Numa sala com dez, cem ou mil mulheres, basta entrar um homem para o todas passar a todos, elas virar eles, amigas ser amigos. A língua portuguesa evoluiu assim, mas faz sentido ser assim?
«A linguagem é um reflexo da sociedade em que nós vivemos e, se apagamos pronomes femininos, estamos também a apagar pessoas», argumenta Ary Zara (ele). «Esta seria a primeira luta: dentro deste sistema que foi criado binário, nós conseguirmos pelo menos incluir os dois géneros que são aceites legalmente.»
Mas a linguagem inclusiva é mais que isto, defende o ativista. É «olhar em redor e conseguirmos incluir o maior número de pessoas e utilizar as palavras corretas que não as agridam quando nos referimos a elas.»

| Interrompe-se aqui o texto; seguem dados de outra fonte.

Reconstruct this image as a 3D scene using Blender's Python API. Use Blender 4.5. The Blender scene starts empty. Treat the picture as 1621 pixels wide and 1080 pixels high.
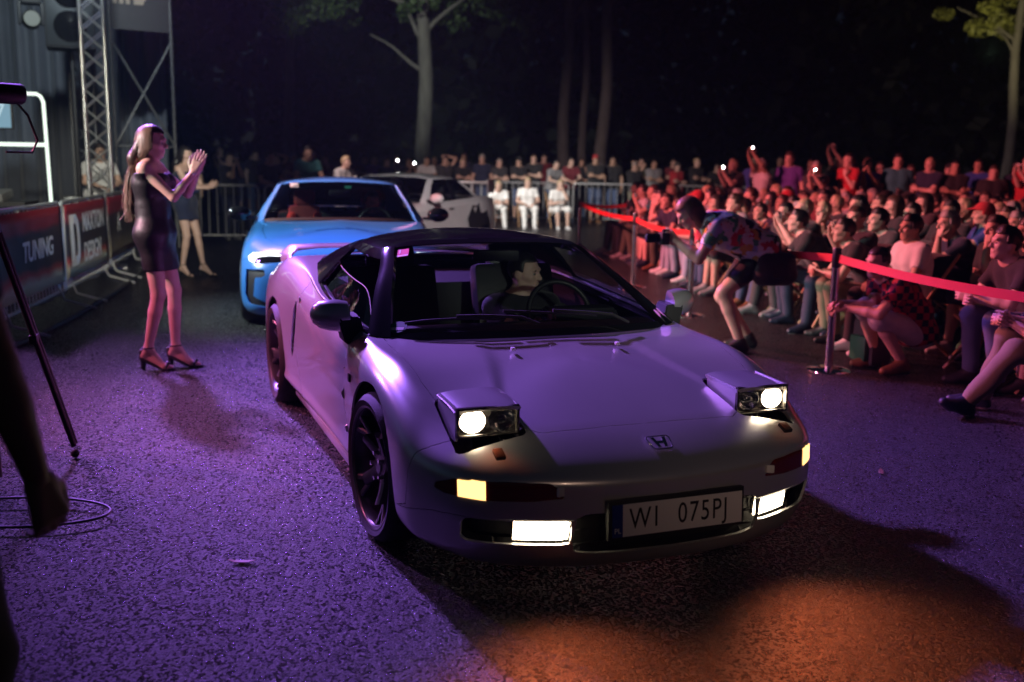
import bpy, bmesh, math, random
import numpy as np
from mathutils import Vector, Matrix, Euler
from mathutils.bvhtree import BVHTree

R = math.radians
SC = bpy.context.scene
COL = SC.collection
random.seed(7)
rng = np.random.default_rng(11)

# ------------------------------------------------------------------ camera
CAM_H, PITCH, ROLL = 1.527, 0.1762, 0.01798
cam_data = bpy.data.cameras.new('camera')
cam = bpy.data.objects.new('camera', cam_data)
COL.objects.link(cam)
_rt = Vector((1, 0, 0)); _up = Vector((0, math.sin(PITCH), math.cos(PITCH))); _fw = Vector((0, math.cos(PITCH), -math.sin(PITCH)))
_r2 = _rt * math.cos(ROLL) + _up * math.sin(ROLL); _u2 = _up * math.cos(ROLL) - _rt * math.sin(ROLL)
cam.matrix_world = Matrix(((_r2.x, _u2.x, -_fw.x, 0), (_r2.y, _u2.y, -_fw.y, 0), (_r2.z, _u2.z, -_fw.z, CAM_H), (0, 0, 0, 1)))
cam_data.sensor_width = 36.0
cam_data.lens = 36.0 * 1576 / 1621
cam_data.clip_start = 0.05
cam_data.clip_end = 600
cam_data.dof.use_dof = True
cam_data.dof.focus_distance = 4.3
cam_data.dof.aperture_fstop = 1.8
SC.camera = cam

# ------------------------------------------------------------------ world and exposure
world = bpy.data.worlds.new('World'); SC.world = world; world.use_nodes = True
_n = world.node_tree.nodes; _l = world.node_tree.links
_bg = _n['Background']
_sky = _n.new('ShaderNodeTexSky'); _sky.sky_type = 'NISHITA'; _sky.sun_disc = False
_sky.sun_elevation = R(-3.0); _sky.sun_rotation = R(-75); _sky.air_density = 1.0; _sky.dust_density = 0.0; _sky.ozone_density = 4.0
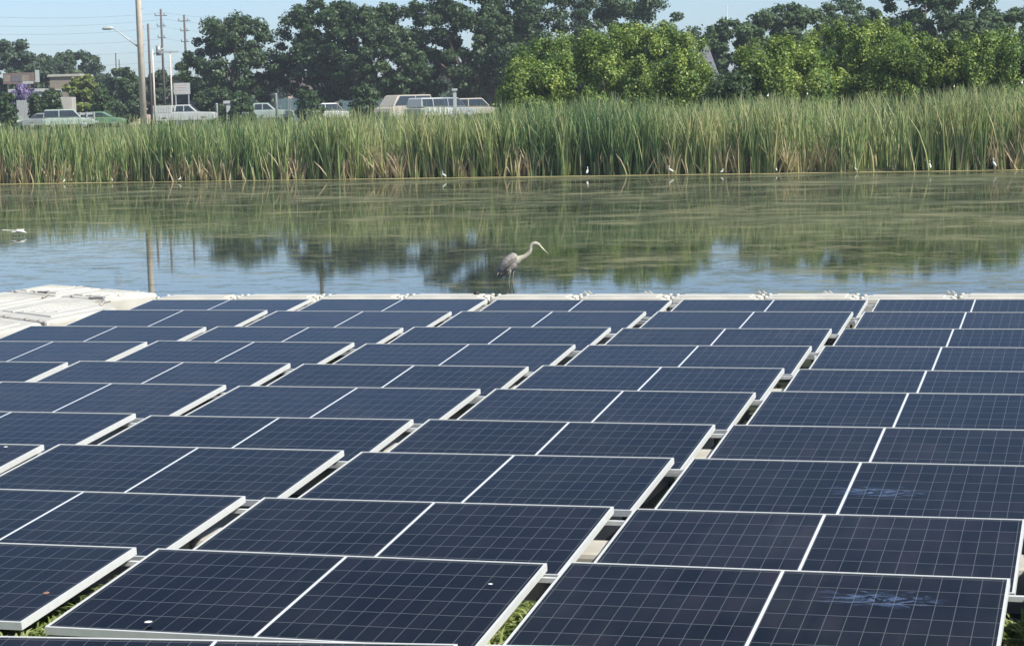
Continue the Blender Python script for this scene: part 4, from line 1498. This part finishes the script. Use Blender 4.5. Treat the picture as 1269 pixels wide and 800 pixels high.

E acrescenta: «Não sei se alguma vez [a linguagem neutra] terá lugar na nossa língua, porque existe um grande apego. É quase um patriotismo, um nacionalismo que eu não consigo compreender. Nós não somos as mesmas pessoas que éramos há 20 anos. Portugal está um país diferente. Nós temos cada vez mais pessoas de todas as partes do mundo, pessoas com diferentes identidades e a língua deve servir todas as pessoas. A língua não deve servir uma terra ou apenas um passado.»
Por isso defende a necessidade de «uma mudança» que permita «refletir a sociedade em que nos enquadramos». Para que pessoas como histórias como a sua, para quem adotar um pronome é um processo, também se revejam na língua que falam todos os dias.
«Quando nasci decidiram que eu deveria ser mulher e sempre fui tratado com pronomes femininos. Quando comecei a estudar mais o género a nível social, comecei a perceber que se calhar outros pronomes eram mais confortáveis para mim.«
Há cerca de sete anos, Ary Zara tentou utilizar pronomes neutros. «Acabei por abandonar, porque acabava por ser uma dificuldade ainda maior. Eu via as pessoas a lutar para conseguirem corresponder e isso também me deixava desconfortável. E então acabei por adoptar pronomes masculinos, por se enquadrarem mais com a imagem que eu apresentava, mas nem por isso com o meu género.»
A discussão sobre a linguagem inclusiva não é exclusiva a Portugal. No Brasil, ainda esta semana, instalou-se a polémica em torno do cantor Djavan, por supostamente ter usado linguagem neutra na promoção dos seus concertos. Tratava-se, afinal, de um anúncio escrito em catalão, por o concerto ser em Barcelona. Neste eram referidas «últimes entrades», anunciando os últimos bilhetes disponíveis para o espetáculo. Também no mundo anglo-saxónico, o pronome they é cada vez mais frequentemente utilizado como pronome neutro.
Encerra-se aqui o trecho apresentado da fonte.